THE Internet is among the very few things that stand between me and a complete nervous breakdown. Because it is true that the world is increasingly becoming ever smaller and hyper-connected, so that, I think, the books have changed and the five basic needs of man are food, water, shelter, clothing and Wi-Fi.
Cut off the “aircon” and the television for days on end and I would be OK, but cut off the home Internet or my mobile data and I could go as far as to steal, if it means sneak-scanning neighborhood Wi-Fi hotspots and second-guessing passwords.
For as long as I am connected, I am not very particular with my connection. But, really, who is? No matter your original subscription, it is sometimes hard to keep your stripe straight. And while some brag brand loyalty and identify themselves as a Smart person or a Globe person, I’m an Internet person and I am party to seamless connectivity and accessibility, regardless of whether you’re a Globe person or a Smart person.
Some choose their service provider on the basis of service speed, while some, regardless of network, are surprisingly excellent observant and bitch that Internet speed in the Philippines is in a sorry state. Then again most of the things in the Philippines have always been in a sorry state, and it’s as if we haven’t been here forever and we’ve only just begun to habituate it.
The situation is that we’re one of the countries with the slowest Internet. The reason, experts say, is oversubscription resulting in congestion. The majority common paying subscribers are squeezed into bottleneck communal infrastructure, the way we’re squeezed into scarce MRT trains and rush-hour Edsa.
There are faster connections available in exclusive Metro Manila villages, and then some available to big companies, but these are through less-treaded infrastructure, where you have to pay a price.
And, while we’re at it, definitely it’s a double kill that we’re also one of the countries with the most expensive Internet, basically because we are subscribed to different Internet service providers (ISP) that don’t “peer” with each other. In other words, your ISP and mine are not friends; they are, well, enemies, and, because of that, we have to pay more.
Networks that don’t peer with each other ostensibly “pay” for exchange of traffic or for transit through each other’s toll roads (an expense that the consumers shoulder, if I may be allowed to be annoyingly repetitive). Or it can be beneath each other’s dignity, so as an e-mail a PLDT subscriber sends from Point A has to go through Points (and I sing) C-D-E-F-G-H-I-J-K-L-M-N-O-P-Q-R-S-T-U-V—gasp!—W-X-Y-and-Z first before it reaches his Globe-subscriber sweetheart in Point B.
They’re literally worlds apart because it’s like traveling domestically to Cebu on your PLDT plane, and your plane has to go through Hongkong or Paris or New York first for a little “Hello. Goodbye.” sightseeing before you reach your destination, because your PLDT plane doesn’t want to pass through Globe air territory on pride, and you have to pay for the inconvenience.

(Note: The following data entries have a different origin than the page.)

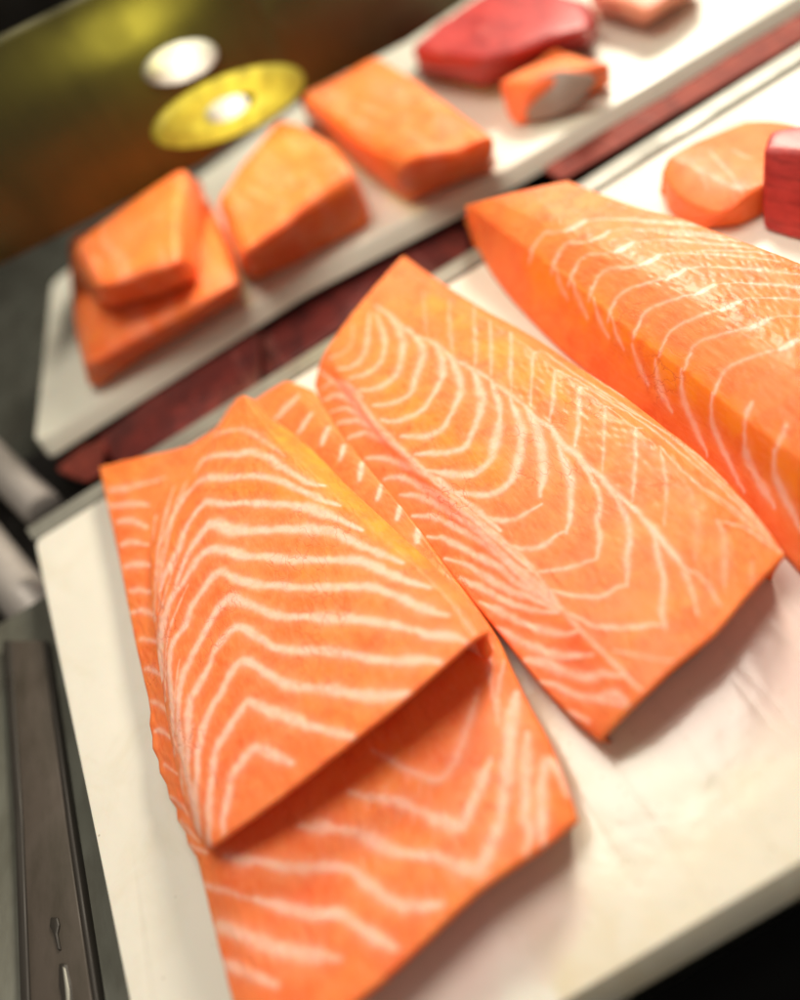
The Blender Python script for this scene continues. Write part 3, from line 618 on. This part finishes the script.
TILT = math.radians(-14)
def disc(name, c, rx, rz, y0, y1, mat, parent, hole=0.0, n=40):
    """flat oval glowing element standing proud of the upright hood"""
    V, F = [], []
    for k in range(n):
        a = 2 * math.pi * k / n
        for yy, q in ((y0, 1.0), (y1, .9), (y1, hole), (y0, hole)):
            h, w = rx * q * math.cos(a), rz * q * math.sin(a); h, w = h * math.cos(TILT) - w * math.sin(TILT), h * math.sin(TILT) + w * math.cos(TILT)
            h += c[0]; V.append((hd[0] * h + hn[0] * yy, hd[1] * h + hn[1] * yy, c[1] + w))
    for k in range(n):
        a, b = 4 * k, 4 * ((k + 1) % n)
        for s in range(4):
            t = (s + 1) % 4
            if hole == 0 and s == 2: continue
            F.append((a + s, a + t, b + t, b + s))
    me = bpy.data.meshes.new(name); me.from_pydata(V, [], F); me.update()
    import bmesh
    bm = bmesh.new(); bm.from_mesh(me); bmesh.ops.remove_doubles(bm, verts=bm.verts, dist=1e-6); bmesh.ops.recalc_face_normals(bm, faces=bm.faces); bm.to_mesh(me); bm.free(); smooth(me)
    return link(name, me, mat, parent)
def lamp(px, py, label, ring, glow_r, off=(0, 0)):  # a lamp's reflection in the panel, built as glowing discs
    p = at_hood(px, py); k = float((p - EYE) @ FWD) / FPX           # metres per picture pixel there
    e = bpy.data.objects.new('lamp_reflection', None); COL.objects.link(e); e.location = p; e.empty_display_size = .02
    tag(e, label, 'lamp', 'lamp reflections on the metal hood')
    if ring: disc('glow_ring', (0, 0), ring * k * 1.35, ring * k * .40, 0, .004, M['ringm'], e, hole=.3)
    disc('glow_disc', (off[0] * k, off[1] * k), glow_r * k * 1.4, glow_r * k * .55, 0, .006, M['glow_disc'], e)
lamp(181, 62, 'white oval lamp reflection built as a glowing disc, higher on the brown hood', 0, 31)
lamp(232, 105, 'lamp reflection built as a glowing disc with a wide yellow ring at the lower hood edge', 68, 19, (-9, 2))

# ------------------------------------------------------------------ steel tubes and slotted rail on the left
def tube(name, a, b, r, mat, label, cat, parent=None):
    a, b = Vector(a), Vector(b); d = (b - a).normalized(); u = d.orthogonal().normalized(); w = d.cross(u); n = 24; V = []; F = []
    prof = ((0, .0), (0, .85), (.002, 1), ((b - a).length - .002, 1), ((b - a).length, .85), ((b - a).length, 0))
    for s, q in prof:
        for k in range(n):
            t = 2 * math.pi * k / n; V.append(a + d * s + (u * math.cos(t) + w * math.sin(t)) * r * q)
    for i in range(len(prof) - 1):
        for k in range(n): F.append((i * n + k, i * n + (k + 1) % n, (i + 1) * n + (k + 1) % n, (i + 1) * n + k))
    me = bpy.data.meshes.new(name); me.from_pydata(V, [], F); me.update(); smooth(me)
    o = link(name, me, mat, parent)
    return tag(o, label, cat, 'steel tubes at the left of the boards')
tube('steel_tube', at(-60, 410, -.01), at(46, 512, -.03), .015, M['tube'], 'grey steel tube reaching the gap at the left corner of the boards', 'tube')
tube('steel_tube', at(-60, 490, -.01), at(44, 622, -.04), .017, M['tube'], 'thicker pinkish grey tube beside the left corner of the front board', 'tube')
rail = bpy.data.objects.new('slotted_rail', None); COL.objects.link(rail); rail.location = at(60, 850, -.016); rail.empty_display_size = .03
tag(rail, 'stained dark steel rail with keyhole slots left of the front board', 'rail')
def rel(o, parent):
    o.parent = parent; o.location = o.location - parent.location; return o
zr = -.016
def bar(name, L, z, thick, mat): 
    P = [at(*p, z)[:2] for p in L]
    o = prism(name, [(*p, z) for p in P], [(*p, z - thick) for p in P], mat, bevel=.001, world=True); return rel(o, rail)
bar('web', [(10, 640), (42, 640), (66, 820), (104, 1080), (32, 1080), (22, 820)], zr, .004, M['rail'])
bar('flange', [(42, 640), (46, 640), (71, 820), (110, 1080), (104, 1080), (66, 820)], zr + .0015, .006, M['rail_dark'])
bar('flange', [(2, 640), (10, 640), (22, 820), (32, 1080), (22, 1080), (14, 820)], zr + .0015, .006, M['rail_dark'])
bar('keyhole', [(50, 917), (57, 917), (59, 925), (57, 934), (60, 950), (57, 950), (53, 934), (49, 926)], zr + .0012, .002, M['rail_dark'])
bar('slot', [(58, 963), (65, 963), (70, 985), (74, 1030), (66, 1030), (58, 985)], zr + .0012, .002, M['rail_dark'])
bar('slot_glint', [(62, 966), (65, 968), (69, 990), (70, 1020), (67, 1020), (65, 990)], zr + .002, .001, M['steel'])  # pale steel sliver built as the glint on the slot

# ------------------------------------------------------------------ light
W = bpy.data.worlds.new('World'); S.world = W; W.use_nodes = True
bg = W.node_tree.nodes['Background']; bg.inputs[0].default_value = (1.0, 0.9, 0.75, 1); bg.inputs[1].default_value = 0.27
def area(name, loc, target, size, power, col):
    l = bpy.data.lights.new(name, 'AREA'); l.shape = 'DISK'; l.size = size; l.energy = power; l.color = col
    o = bpy.data.objects.new(name, l); COL.objects.link(o); o.location = loc
    o.rotation_euler = (Vector(target) - Vector(loc)).to_track_quat('-Z', 'Y').to_euler(); return o
area('off_frame_lamp', (.74, 1.03, .74), (.05, .25, 0), .30, 17.5, (1.0, .90, .75))
area('off_frame_lamp', (.06, .36, .80), (.02, .2, 0), .42, 5.5, (1.0, .92, .79))  # second light added out of view to fill flanks and shadows
hp = at_hood(168, 14, .045)
pl = bpy.data.lights.new('hood_glow_light', 'POINT'); pl.energy = .38; pl.color = (1, .88, .16); pl.shadow_soft_size = .02  # unseen point light added to put the yellow glow on the hood
po = bpy.data.objects.new('hood_glow_light', pl); COL.objects.link(po); po.location = hp

# ------------------------------------------------------------------ camera object and render settings
cd = bpy.data.cameras.new('Camera'); cam = bpy.data.objects.new('Camera', cd); COL.objects.link(cam)
from mathutils import Matrix
cam.matrix_world = Matrix(((RT[0], UP[0], -FWD[0], EYE[0]), (RT[1], UP[1], -FWD[1], EYE[1]), (RT[2], UP[2], -FWD[2], EYE[2]), (0, 0, 0, 1)))
cd.sensor_fit = 'VERTICAL'; cd.sensor_height = 36.0; cd.lens = 36.0 * FPX / 1000.0
cd.clip_start = .01; cd.clip_end = 50
cd.dof.use_dof = True; cd.dof.focus_distance = .358; cd.dof.aperture_fstop = 36.0 * FPX / 1000.0 / 14.5   # a 14.5 mm opening
S.camera = cam
S.view_settings.view_transform = 'Standard'; S.view_settings.look = 'None'; S.view_settings.exposure = 0; S.view_settings.gamma = 1
S.render.engine = 'CYCLES'; S.cycles.use_denoising = True
try: S.cycles.denoiser = 'OPENIMAGEDENOISE'
except Exception: pass
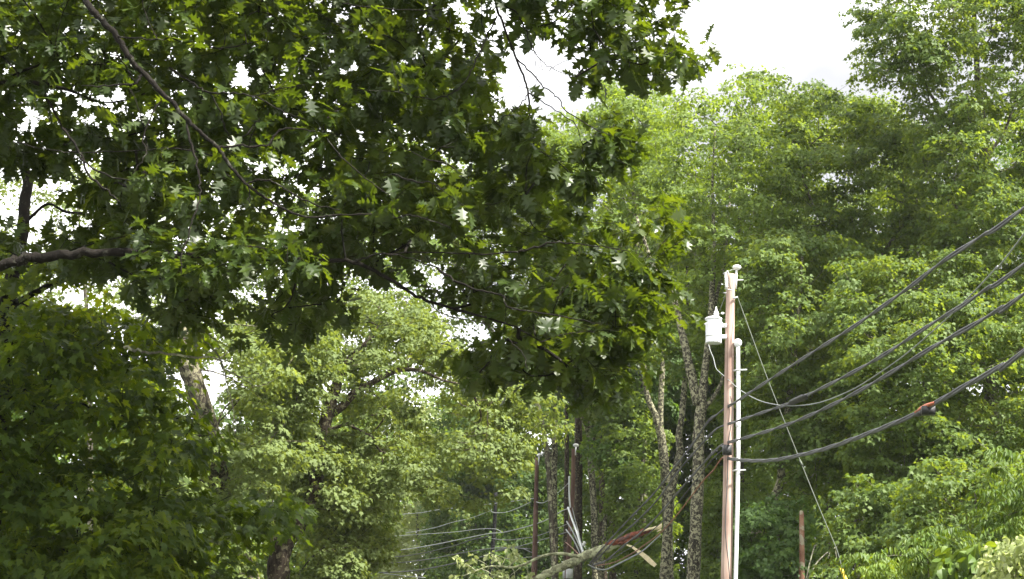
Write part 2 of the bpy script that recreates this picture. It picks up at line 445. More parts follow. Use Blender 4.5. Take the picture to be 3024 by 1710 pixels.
def clump_points(rng, poly, holes, d, dd, r_m, layers, clumpy=0.5, seed=1, rim=150, nscale=2.2, pad=0, jit=0.3):
    ppm = F / d; rp = r_m * ppm
    n = int(layers * area(poly) / (math.pi * rp * rp * 0.5))
    if pad:
        # boughs: flattened domes of sprays around fewer centres
        c = clump_points(rng, poly, holes, d, dd, r_m, layers / pad, clumpy, seed, rim, nscale)
        R = r_m * 1.9
        az = rng.uniform(0, 2 * math.pi, (len(c), pad)); rr = R * np.sqrt(rng.uniform(size=(len(c), pad))) * rng.uniform(0.7, 1.35, (len(c), 1))
        tx, ty = rng.normal(size=(2, len(c), 1)) * 0.28
        off = np.stack([rr * np.cos(az), rr * np.sin(az) * 0.8, -0.40 * rr ** 2 / R + rng.normal(size=az.shape) * r_m * 0.3 + tx * rr * np.cos(az) + ty * rr * np.sin(az)], -1)
        q = (c[:, None] + off).reshape(-1, 3)
        g = (q - [0, 0, EYE]) @ RM; X = W / 2 + F * g[:, 0] / -g[:, 2]; Y = H / 2 - F * g[:, 1] / -g[:, 2]
        k = in_poly(X, Y, poly) | (edge_dist(X, Y, poly) < 0.35 * rp)
        for hx, hy, hr, hs, pr in holes:
            k &= ~((((X - hx) / hr) ** 2 + ((Y - hy) / hs) ** 2 < 1) & (rng.uniform(size=len(X)) < pr))
        return q[k]
    p = np.asarray(poly, float); lo, hi = p.min(0), p.max(0)
    X, Y = np.zeros(0), np.zeros(0)
    while len(X) < n:
        x = rng.uniform(lo[0], hi[0], n * 2); y = rng.uniform(lo[1], hi[1], n * 2)
        k = in_poly(x, y, poly)
        nz = vnoise(np.stack([x, y * 1.5], -1), nscale * rp, seed)
        k &= rng.uniform(size=len(x)) < np.clip(1 - clumpy + clumpy * 2.2 * (nz - 0.3) / 0.7 * 1.3, 0.05 * (1 - clumpy), 1)
        for hx, hy, hr, hs, pr in holes:
            k &= ~((((x - hx) / hr) ** 2 + ((y - hy) / hs) ** 2 < 1) & (rng.uniform(size=len(x)) < pr))
        X, Y = np.concatenate([X, x[k]]), np.concatenate([Y, y[k]])
    X, Y = X[:n] + rng.normal(size=n) * jit * rp, Y[:n] + rng.normal(size=n) * jit * rp
    e = np.sqrt(np.clip(edge_dist(X, Y, poly) / rim, 0.04, 1))
    # crowns are cut by the frame, not by their own edge, where the outline leaves the picture
    e = np.where((X < 0) | (X > W) | (Y < 0) | (Y > H), np.maximum(e, 0.7), e)
    D = d + dd * e * rng.uniform(-1, 1, n)
    return P(X, Y, D)

def grow(traces, clumps, step, rng, arch=0.12):
    """connect clump points to the traced wood; returns node arrays, parents and the tip node of each clump"""
    tp = np.concatenate(traces) if len(traces) else clumps[:1]
    nT = len(tp); cap = nT + len(clumps) * 8 + 10
    pos = np.zeros((cap, 3)); pos[:nT] = tp
    par = np.full(cap, -1); n = nT
    d0 = np.full(len(clumps), 1e9)
    for i in range(0, nT, 4000):
        d0 = np.minimum(d0, np.linalg.norm(clumps[:, None] - tp[None, i:i + 4000], axis=2).min(1))
    tips = np.zeros(len(clumps), int)
    for ci in np.argsort(d0):
        c = clumps[ci]
        v = c - pos[:n]
        cost = np.linalg.norm(v, axis=1) + 0.7 * np.maximum(0, -v[:, 2])
        j = int(cost.argmin()); a = pos[j]; Ld = np.linalg.norm(c - a)
        k = int(min(7, max(1, round(Ld / step))))
        prev = j
        for s in range(1, k + 1):
            u = s / k
            q = a + (c - a) * u
            if s < k: q = q + rng.normal(size=3) * 0.09 * Ld / k * 2 + np.array([0, 0, arch * Ld * math.sin(math.pi * u)])
            pos[n] = q; par[n] = prev; prev = n; n += 1
        tips[ci] = prev
    return pos[:n], par[:n], nT, tips

def branch_mesh(pos, par, nT, rtip, expo, rmax, mat, parent, name='branches', sides=5):
    n = len(pos); cnt = np.zeros(n)
    haschild = np.zeros(n, bool); haschild[par[par >= 0]] = True
    cnt[~haschild] = 1
    for i in range(n - 1, nT - 1, -1):
        cnt[par[i]] += cnt[i] if cnt[i] > 0 else 0
    rad = np.minimum(rmax, rtip * np.maximum(cnt, 1) ** expo)
    kids = {}
    for i in range(nT, n): kids.setdefault(par[i], []).append(i)
    mb = MB(); starts = [(p, k) for p in list(kids) if p < nT for k in kids[p]]
    while starts:
        p, k = starts.pop()
        chain, rr = [pos[p]], [min(rad[k] * 1.15, rmax)]
        while True:
            chain.append(pos[k]); rr.append(rad[k])
            ch = kids.get(k, [])
            if not ch: break
            ch = sorted(ch, key=lambda c: -cnt[c])
            starts += [(k, c) for c in ch[1:]]
            k = ch[0]
        chain = np.array(chain)
        for _ in range(3): chain[1:-1] = 0.5 * chain[1:-1] + 0.25 * (chain[:-2] + chain[2:])
        V, Fc = tube(chain, np.array(rr), 4 if rr[0] < 0.03 else sides, caps=False)
        mb.add(V, Fc)
    if mb.v: return mb.build(name, mat, parent)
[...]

Gosh. I read somewhere that Globe has, since long ago, talked PLDT pala into IP Peering (mutually free traffic swap) to once and for all ease our dense data traffic, but PLDT turned it down apparently because it’s bad for business. PLDT’s business, and Globe’s for that matter, is connecting people; what’s befuddling is that, at the most basic level, they are somewhat disconnected. Why else do we have to depend on international cables, no matter that we could mutually depend on ourselves? That is, well, so Philippines.
Apart from faster and less expensive Internet, Globe said IP Peering, if implemented, will, among a bevy of other benefits, encourage multinational companies to locate their Web sites, services and businesses in the country.
PLDT drafted its own proposal and argued that it had shelled out obscenely on more and bigger infrastructure, and the agreement would give smaller players vested advantage to free-ride PLDT’s massive virtual toll roads, without giving so much benefit and motivations for peering to PLDT itself. But if PLDT hosted an IP Peering exchange with the government through Philippine Open Internet Exchange with the intent to boost local Internet speed, then why not make it universal?
We are not asking for an immediate 1-Gbps fiber-optic high-speed connection they’re enjoying in Singapore; like asking for something as basic as an honest president, that is too much to ask. But PLDT and Globe are companies whose supposed raison d’etre is to, quote unquote, go every which way in tapping into infinite possibilities to make it better for their customers. But (read: absolute) IP Peering is one of these possibilities Globe eagerly wants, but PLDT apparently (read: absolutely) glosses over, because for crying out loud PLDT is big, PLDT is uppity and because PLDT is a superstar.
And to ask PLDT to IP Peer is like asking Rodrigo Duterte to run for the presidency—with public interest at stake, he knows that he is needed; he knows that he is wanted, but, no, he’s not running for the presidency. Because he’s a superstar.